The Centre for Protecting Women Online responds to the Government’s VAWG Strategy

The Government has published its strategy to build a safer society for women and girls, structured around prevention, perpetration, and support for victims, and setting out its ambition to halve VAWG over the next nine years. The Centre for Protecting Women Online welcomes the recognition that online abuse and tech-facilitated violence form part of women’s lived experiences, reflecting our lived reality that digital spaces are central to how violence against women and girls begins, escalates, and is sustained.

As we continue to analyse the strategy and accompanying Action Plan, the Centre notes that tech-facilitated VAWG is referenced but risks being treated as a peripheral issue. Digital abuse cuts across multiple forms of VAWG and affects women and girls of all ages, yet the strategy frequently focuses on young people, with limited attention to adult women, including racialised and minoritised communities who face compounded harms and barriers in reporting or seeking support. The structural drivers that allow online abuse to persist, such as misogyny, racism, and intersectional vulnerabilities, are not fully explored, leaving gaps in how the strategy addresses prevention and protection for all women.

The strategy continues to rely on tech platforms to prevent and respond to online abuse. This mirrors the limitations of the Online Safety Act, placing too much responsibility on companies’ goodwill rather than creating robust, independent accountability or proactive prevention measures. Without stronger regulatory enforcement, women and girls remain exposed to ongoing harm online.

Implementation must also be consistent with the UK’s obligations under the Istanbul Convention and CEDAW, which require proactive, coordinated action to prevent violence, protect victims, and address both online and offline drivers of abuse.

Leyla Buran, Research Fellow in Policy and Practice at the Centre for Protecting Women Online, said:

“From an online safety perspective, the key question is whether the Strategy fully reflects the role digital spaces and technologies play in enabling and sustaining abuse. Our initial reading suggests there are important commitments, but also significant gaps, particularly around adult (women) experiences and those of racialised and minoritised communities, whose vulnerabilities are compounded online. Further clarity is needed on how tech-facilitated harms are embedded across all types of VAWG.”

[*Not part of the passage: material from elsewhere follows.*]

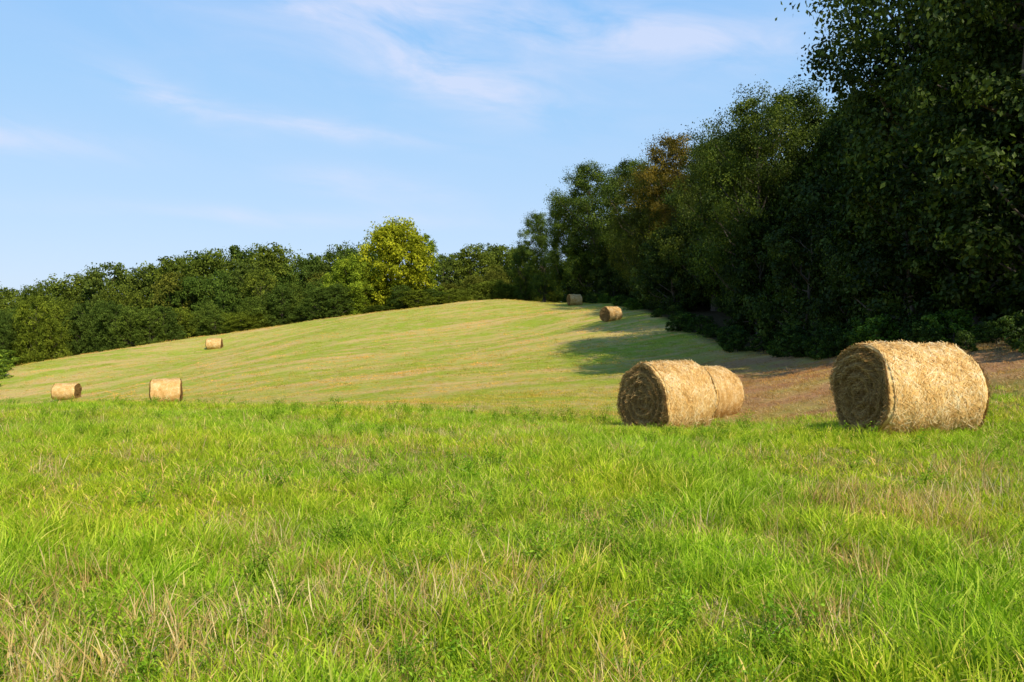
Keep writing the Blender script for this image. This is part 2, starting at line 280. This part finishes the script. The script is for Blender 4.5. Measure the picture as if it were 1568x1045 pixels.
def make_bale(name,seed,Rb=.7,Lb=1.45):
    r=np.random.default_rng(seed);nt_,nl=110,44
    pr=[]
    for q in np.linspace(0,1,14)[:-1]: pr.append((-Lb/2,Rb*q*.91,1))
    for a in np.linspace(0,math.pi/2,6): pr.append((-Lb/2+.08*(1-math.cos(a)),Rb*.91+Rb*.09*math.sin(a),1 if a<.6 else 0))
    for q in np.linspace(0,1,nl)[1:-1]: pr.append((-Lb/2+.08+(Lb-.16)*q,Rb,0))
    pr=pr+[(-x,rr,e) for x,rr,e in pr[:19][::-1]]
    ph=r.uniform(0,6.28,12)
    def shape(x,rad,th):
        s=rad*(1+.018*np.sin(3*th+ph[0])+.018*np.sin(2*th+ph[1]+x*2)+.016*np.sin(5*x+ph[2])+.010*np.sin(11*x+4*th+ph[3])+.008*np.sin(17*x-7*th+ph[4])+.006*np.sin(29*x+9*th+ph[6]))
        sp=(.03*np.sin(rad*42+th+ph[5])+.05*np.sin(2*th+ph[7])*rad+.02*np.sin(5*th+ph[8]+rad*9))*(np.abs(x)>Lb/2-.03)*np.sign(x)*np.clip(rad*6,0,1)
        y=s*np.cos(th);z=s*np.sin(th)
        z=np.where(z<-Rb*.86,-Rb*.86+(z+Rb*.86)*.35,z);y=y*(1+.05*np.clip(-z/Rb,0,1))
        return np.stack([x+sp,y,z+Rb*.90],-1)
    th=np.arange(nt_)*2*np.pi/nt_
    V=np.concatenate([shape(np.full(nt_,x),np.full(nt_,rr),th) for x,rr,e in pr]);
    V+=r.normal(size=V.shape)*.006
    L=[];mi=[]
    for j in range(len(pr)-1):
        a=j*nt_+np.arange(nt_);b=j*nt_+(np.arange(nt_)+1)%nt_
        L.append(np.c_[a,b,b+nt_,a+nt_].ravel());mi.append(np.full(nt_,1 if pr[j][2] and pr[j+1][2] else 0))
    L=np.concatenate(L);mi=np.concatenate(mi);at=r.uniform(.2,.6,len(V))
    def strands(n,end):
        if end:
            sg=r.choice([-1,1],n);rad=Rb*np.sqrt(r.uniform(.0,1,n))*.97;t0=r.uniform(0,6.28,n)
            ln=r.uniform(.05,.2,n);k=3;pts=[]
            slope=r.normal(size=n)*.6;lift=r.uniform(.0,.04,n)*r.choice([1,1,2],n)
            for q in range(k):
                f=q/(k-1)-.5;tt=t0+f*ln/np.maximum(rad,.12);p=shape(sg*Lb/2*np.ones(n),np.clip(rad+f*ln*slope,0.02,Rb*.98),tt);p[:,0]+=sg*(.006+lift*abs(f)*2);pts.append(p)
            nrm=np.stack([sg,0*sg,0*sg],-1).astype(float)
            var=np.clip(.5+.35*np.sin(rad*42+t0+ph[5])+.3*r.normal(size=n),0,1)
        else:
            x=r.uniform(-Lb/2+.02,Lb/2-.02,n);t0=r.uniform(0,6.28,n);ln=r.uniform(.05,.2,n);slope=r.normal(size=n)*.9;lift=r.uniform(0,.008,n)*r.choice([1,1,1,1,5],n)
            pts=[];k=3
            for q in range(k):
                f=q/(k-1)-.5;tt=t0+f*ln/Rb;p=shape(np.clip(x+f*ln*slope,-Lb/2+.01,Lb/2-.01),Rb+.005+lift*abs(f)*2,tt);pts.append(p)
            nrm=np.stack([0*t0,np.cos(t0),np.sin(t0)],-1);var=r.uniform(0,1,n)
        w=r.uniform(.004,.010,n)[:,None]
        d=pts[2]-pts[0];s=np.cross(d,nrm);s/=np.linalg.norm(s,axis=1,keepdims=True)+1e-9;s+=nrm*r.normal(size=(n,1))*.3
        Vs=np.stack([pts[0]-s*w*.5,pts[0]+s*w*.5,pts[1]-s*w*.5,pts[1]+s*w*.5,pts[2]-s*w*.3,pts[2]+s*w*.3],1).reshape(-1,3)
        b=np.arange(n)*6
        Ls=np.stack([b,b+1,b+3,b+2,b+2,b+3,b+5,b+4],1).ravel()
        return Vs,Ls,np.repeat(var,6)
    VV=[V];LL=[L];MI=[mi];AT=[at];off=len(V)
    for cnt,end in ((9500,False),(9000,True)):
        v,l,a=strands(cnt,end);VV.append(v);LL.append(l+off);MI.append(np.full(len(l)//4,1 if end else 0));AT.append(a);off+=len(v)
    Lc=np.concatenate(LL)
    return mkmesh(name,np.concatenate(VV),Lc,np.full(len(Lc)//4,4),[M_hs,M_he],np.concatenate(MI),smooth=True,attr=np.concatenate(AT))
bales=[make_bale('bale_a',5),make_bale('bale_b',6)]
# x,y,rotation,scale,length factor
BL=[(5.94,12.0,11,1.04,1.0),(3.0,15.4,31,1.03,.80),(5.12,20.8,42,1.0,.8),(9.2,74,35,1.02,1),(8.4,107,15,1.1,1),(-20,46,20,1.05,1),(-39.2,70,5,1.05,1.2),(-40,107,10,1.05,1.2)]
for k,(x,y,a,s,lf) in enumerate(BL):
    o=bpy.data.objects.new('hay_bale',bales[k%2]);o.location=(x,y,H0(x,y)-.03);o.rotation_euler=(0,0,R2(a));o.scale=(s*lf,s,s);link(o)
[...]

Drawing on the Centre’s research and expertise, the Centre will continue to examine the strategy’s measures on prevention, perpetrator accountability, and victim support through the lens of tackling tech-facilitated violence. We will also assess whether the stated ambition to halve VAWG is realistic given the actions outlined, as the strategy moves into implementation.

The Centre for Protecting Women Online stands ready to work with Government, regulators, and partners to ensure the strategy translates into real prevention and protection for women and girls online.

About the Centre for Protecting Women Online

The Centre for Protecting Women Online is focused on understanding and addressing challenges to women’s safety online, working collaboratively across sectors to inform research, organisational practice and government decision making.

The Centre’s aim is to reduce online harms suffered by women and girls, promote pro-social behaviours online and help build better and more responsible tech and software.

The Centre is funded by a £7.7 million grant from Research England.